Granted, there are a few well-staged action sequences, shot on breathtaking IMAX and 65mm film. But there is also a LOT of filler in between.

The shootouts are flashy, but the fight coordination lacks the raw brutality of the one between Bond and the Russian spy played by Robert Shaw in From Russia with Love, shot way back in 1963.

A very similar fight between Bond and a corrupt CIA agent on a sea platform is tame by comparison.

Action movies require action movie directors. With that regard, Cary Juji Fukunaga may not have been the best choice for No Time to Die. Overall, the movie moves at a sluggish pace and never achieves the full-throttle final reel rush that we’ve come to expect.

Even the traditionally snappy pre-credit action sequence that opens all the 007 films plays like a stretched out mini-movie of its own, before No Time to Die gets underway.
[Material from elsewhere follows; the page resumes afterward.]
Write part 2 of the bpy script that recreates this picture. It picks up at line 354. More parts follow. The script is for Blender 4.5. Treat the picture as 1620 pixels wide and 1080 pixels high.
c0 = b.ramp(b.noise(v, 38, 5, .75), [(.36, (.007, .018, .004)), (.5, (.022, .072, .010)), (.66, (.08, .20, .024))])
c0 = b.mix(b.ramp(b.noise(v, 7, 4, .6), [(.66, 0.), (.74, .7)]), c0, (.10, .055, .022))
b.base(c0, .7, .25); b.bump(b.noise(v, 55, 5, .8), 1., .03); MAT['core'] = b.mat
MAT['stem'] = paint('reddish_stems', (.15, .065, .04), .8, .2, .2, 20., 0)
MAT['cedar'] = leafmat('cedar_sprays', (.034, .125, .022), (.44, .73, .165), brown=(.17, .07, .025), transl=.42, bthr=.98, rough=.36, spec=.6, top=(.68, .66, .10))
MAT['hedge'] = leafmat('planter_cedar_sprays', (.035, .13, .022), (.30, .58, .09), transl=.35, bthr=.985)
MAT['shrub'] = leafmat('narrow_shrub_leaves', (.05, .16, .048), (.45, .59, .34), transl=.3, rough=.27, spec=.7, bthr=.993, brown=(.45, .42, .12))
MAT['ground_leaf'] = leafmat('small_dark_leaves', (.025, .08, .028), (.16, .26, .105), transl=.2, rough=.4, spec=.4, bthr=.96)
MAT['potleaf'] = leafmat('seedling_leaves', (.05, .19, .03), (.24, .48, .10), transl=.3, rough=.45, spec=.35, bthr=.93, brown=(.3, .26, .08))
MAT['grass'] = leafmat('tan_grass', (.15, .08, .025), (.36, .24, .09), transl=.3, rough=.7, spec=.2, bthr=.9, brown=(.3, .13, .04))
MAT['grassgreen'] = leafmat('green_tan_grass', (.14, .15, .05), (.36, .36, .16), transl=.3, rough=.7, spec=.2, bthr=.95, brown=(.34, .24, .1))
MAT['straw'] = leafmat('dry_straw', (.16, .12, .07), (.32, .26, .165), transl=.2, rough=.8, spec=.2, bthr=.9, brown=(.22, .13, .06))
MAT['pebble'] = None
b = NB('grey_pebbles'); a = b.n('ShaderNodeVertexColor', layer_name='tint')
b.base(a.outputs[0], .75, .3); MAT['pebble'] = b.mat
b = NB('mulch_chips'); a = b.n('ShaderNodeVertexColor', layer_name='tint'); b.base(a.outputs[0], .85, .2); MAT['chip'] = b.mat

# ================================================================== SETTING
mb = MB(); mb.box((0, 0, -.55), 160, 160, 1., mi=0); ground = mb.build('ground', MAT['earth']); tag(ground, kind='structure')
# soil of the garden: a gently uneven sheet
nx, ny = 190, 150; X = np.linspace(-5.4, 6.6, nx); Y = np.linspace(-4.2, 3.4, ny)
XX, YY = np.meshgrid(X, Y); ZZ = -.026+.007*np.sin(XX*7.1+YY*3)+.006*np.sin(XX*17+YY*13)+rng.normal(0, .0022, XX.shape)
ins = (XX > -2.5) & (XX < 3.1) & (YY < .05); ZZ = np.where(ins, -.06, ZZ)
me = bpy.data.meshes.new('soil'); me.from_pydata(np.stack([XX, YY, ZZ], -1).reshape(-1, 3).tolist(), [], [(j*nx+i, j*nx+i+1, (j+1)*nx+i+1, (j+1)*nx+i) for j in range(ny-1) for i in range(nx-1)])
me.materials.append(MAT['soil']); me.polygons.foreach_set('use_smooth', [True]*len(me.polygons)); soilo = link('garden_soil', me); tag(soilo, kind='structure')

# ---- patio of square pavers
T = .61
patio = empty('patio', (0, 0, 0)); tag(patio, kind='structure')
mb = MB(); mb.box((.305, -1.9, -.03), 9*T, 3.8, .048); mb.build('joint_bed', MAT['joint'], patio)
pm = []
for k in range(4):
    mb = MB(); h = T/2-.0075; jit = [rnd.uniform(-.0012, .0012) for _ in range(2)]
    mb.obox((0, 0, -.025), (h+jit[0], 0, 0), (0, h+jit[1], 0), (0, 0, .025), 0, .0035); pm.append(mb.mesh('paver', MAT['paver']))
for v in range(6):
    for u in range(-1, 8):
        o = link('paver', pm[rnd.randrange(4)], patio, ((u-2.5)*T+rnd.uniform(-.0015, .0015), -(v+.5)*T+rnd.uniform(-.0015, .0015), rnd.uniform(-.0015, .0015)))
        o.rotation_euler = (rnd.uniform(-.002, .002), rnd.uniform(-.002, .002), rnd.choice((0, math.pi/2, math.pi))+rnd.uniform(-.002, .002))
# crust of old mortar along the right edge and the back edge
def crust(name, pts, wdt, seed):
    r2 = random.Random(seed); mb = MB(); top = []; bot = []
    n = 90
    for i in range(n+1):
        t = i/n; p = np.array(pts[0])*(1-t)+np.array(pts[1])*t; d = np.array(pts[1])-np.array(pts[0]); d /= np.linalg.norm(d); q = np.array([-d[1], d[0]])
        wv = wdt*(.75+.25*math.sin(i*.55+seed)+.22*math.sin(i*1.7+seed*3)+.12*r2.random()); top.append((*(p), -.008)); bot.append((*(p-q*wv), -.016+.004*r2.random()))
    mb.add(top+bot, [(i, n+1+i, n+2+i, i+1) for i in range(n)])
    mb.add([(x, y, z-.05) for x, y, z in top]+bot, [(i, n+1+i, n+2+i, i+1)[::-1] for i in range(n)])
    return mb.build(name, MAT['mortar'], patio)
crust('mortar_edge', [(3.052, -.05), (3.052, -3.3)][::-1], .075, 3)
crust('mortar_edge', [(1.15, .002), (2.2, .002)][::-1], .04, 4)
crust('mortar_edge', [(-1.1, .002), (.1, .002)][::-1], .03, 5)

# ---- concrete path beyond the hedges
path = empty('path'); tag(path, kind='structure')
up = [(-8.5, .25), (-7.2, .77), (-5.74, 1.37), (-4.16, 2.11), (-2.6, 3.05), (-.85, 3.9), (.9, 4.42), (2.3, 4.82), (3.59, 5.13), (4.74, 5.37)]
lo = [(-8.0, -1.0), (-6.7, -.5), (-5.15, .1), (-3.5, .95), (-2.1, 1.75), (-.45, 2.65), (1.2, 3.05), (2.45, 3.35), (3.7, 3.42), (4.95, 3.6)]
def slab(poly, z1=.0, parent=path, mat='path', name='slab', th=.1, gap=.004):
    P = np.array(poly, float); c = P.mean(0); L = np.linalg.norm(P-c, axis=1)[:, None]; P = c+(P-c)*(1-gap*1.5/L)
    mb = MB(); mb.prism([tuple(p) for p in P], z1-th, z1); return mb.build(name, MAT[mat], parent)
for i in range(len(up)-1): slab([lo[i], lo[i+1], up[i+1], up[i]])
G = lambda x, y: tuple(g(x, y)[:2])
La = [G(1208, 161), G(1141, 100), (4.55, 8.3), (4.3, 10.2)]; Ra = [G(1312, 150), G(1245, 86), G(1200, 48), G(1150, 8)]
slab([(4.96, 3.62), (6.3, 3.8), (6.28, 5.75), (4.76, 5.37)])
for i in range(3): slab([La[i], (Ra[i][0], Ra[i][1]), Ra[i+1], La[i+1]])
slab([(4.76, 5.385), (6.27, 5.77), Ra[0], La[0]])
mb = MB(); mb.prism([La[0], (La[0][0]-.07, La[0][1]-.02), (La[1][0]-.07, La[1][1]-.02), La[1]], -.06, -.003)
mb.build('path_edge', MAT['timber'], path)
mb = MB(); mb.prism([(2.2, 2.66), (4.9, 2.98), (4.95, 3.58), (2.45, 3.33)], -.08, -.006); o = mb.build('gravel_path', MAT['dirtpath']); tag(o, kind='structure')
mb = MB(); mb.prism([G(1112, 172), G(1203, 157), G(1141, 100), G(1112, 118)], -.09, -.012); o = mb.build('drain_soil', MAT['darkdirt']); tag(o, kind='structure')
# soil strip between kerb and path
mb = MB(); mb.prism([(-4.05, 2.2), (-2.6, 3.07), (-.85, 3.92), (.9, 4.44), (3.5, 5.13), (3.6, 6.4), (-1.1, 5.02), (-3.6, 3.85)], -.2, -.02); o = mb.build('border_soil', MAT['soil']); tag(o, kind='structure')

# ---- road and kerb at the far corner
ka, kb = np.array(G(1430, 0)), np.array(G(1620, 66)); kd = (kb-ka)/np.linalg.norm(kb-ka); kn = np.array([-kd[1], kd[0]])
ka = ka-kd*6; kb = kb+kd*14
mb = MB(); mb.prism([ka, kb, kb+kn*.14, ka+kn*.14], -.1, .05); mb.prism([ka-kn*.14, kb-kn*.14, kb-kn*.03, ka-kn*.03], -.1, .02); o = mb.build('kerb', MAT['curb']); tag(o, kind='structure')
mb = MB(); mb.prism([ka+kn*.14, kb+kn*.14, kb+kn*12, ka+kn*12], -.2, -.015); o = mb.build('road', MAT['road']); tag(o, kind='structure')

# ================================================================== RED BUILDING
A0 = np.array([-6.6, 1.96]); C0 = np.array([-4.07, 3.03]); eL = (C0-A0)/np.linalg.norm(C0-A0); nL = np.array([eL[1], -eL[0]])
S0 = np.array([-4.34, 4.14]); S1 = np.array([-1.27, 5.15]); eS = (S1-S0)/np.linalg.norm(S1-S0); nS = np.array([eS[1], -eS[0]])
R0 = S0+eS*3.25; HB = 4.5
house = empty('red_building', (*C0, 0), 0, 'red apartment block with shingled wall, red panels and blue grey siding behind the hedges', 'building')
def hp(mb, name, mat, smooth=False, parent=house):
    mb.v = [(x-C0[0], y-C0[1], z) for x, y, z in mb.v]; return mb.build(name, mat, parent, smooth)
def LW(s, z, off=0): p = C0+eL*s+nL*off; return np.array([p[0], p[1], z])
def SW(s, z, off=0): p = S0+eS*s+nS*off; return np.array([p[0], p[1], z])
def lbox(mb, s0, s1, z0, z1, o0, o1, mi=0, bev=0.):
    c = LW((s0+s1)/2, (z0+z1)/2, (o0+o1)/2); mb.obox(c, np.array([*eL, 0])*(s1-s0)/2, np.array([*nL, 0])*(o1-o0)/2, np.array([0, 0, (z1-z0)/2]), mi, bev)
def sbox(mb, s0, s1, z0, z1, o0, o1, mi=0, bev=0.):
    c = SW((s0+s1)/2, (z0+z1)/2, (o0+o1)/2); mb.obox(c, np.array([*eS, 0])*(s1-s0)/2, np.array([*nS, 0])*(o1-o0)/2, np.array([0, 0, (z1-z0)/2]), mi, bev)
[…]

And speaking of the ending, without giving away the particulars (though they are hinted at in the movie’s title) I can say that it’s either the most shocking ending in the entire franchise or possibly the greatest cliff-hanger in movie history.

Whatever it is, the end credits assure us the “James Bond will return.”

Suffice it to say that it’s a sensational climax that fans will be talking about and thinking about until that next promised film is released.

They will also be discussing who Daniel Craig’s replacement should be and how Hollywood’s most famous franchise should evolve in a world of shifting social guidelines.

EON Productions is at a critical juncture, moving forward. The box office returns for the long-delayed No Time to Die might indicate whether they have started down the wrong path in making their famously politically incorrect super spy more palpable and acceptable to a younger movie audience.

In the meantime, Bond fans can retreat to the guilty pleasure of watching the previous 24 James Bond films, with all the moments that reflected the times (the good and the bad) and offered pure escapist entertainment.


No Time to Die opens in U.S. theaters Oct. 8.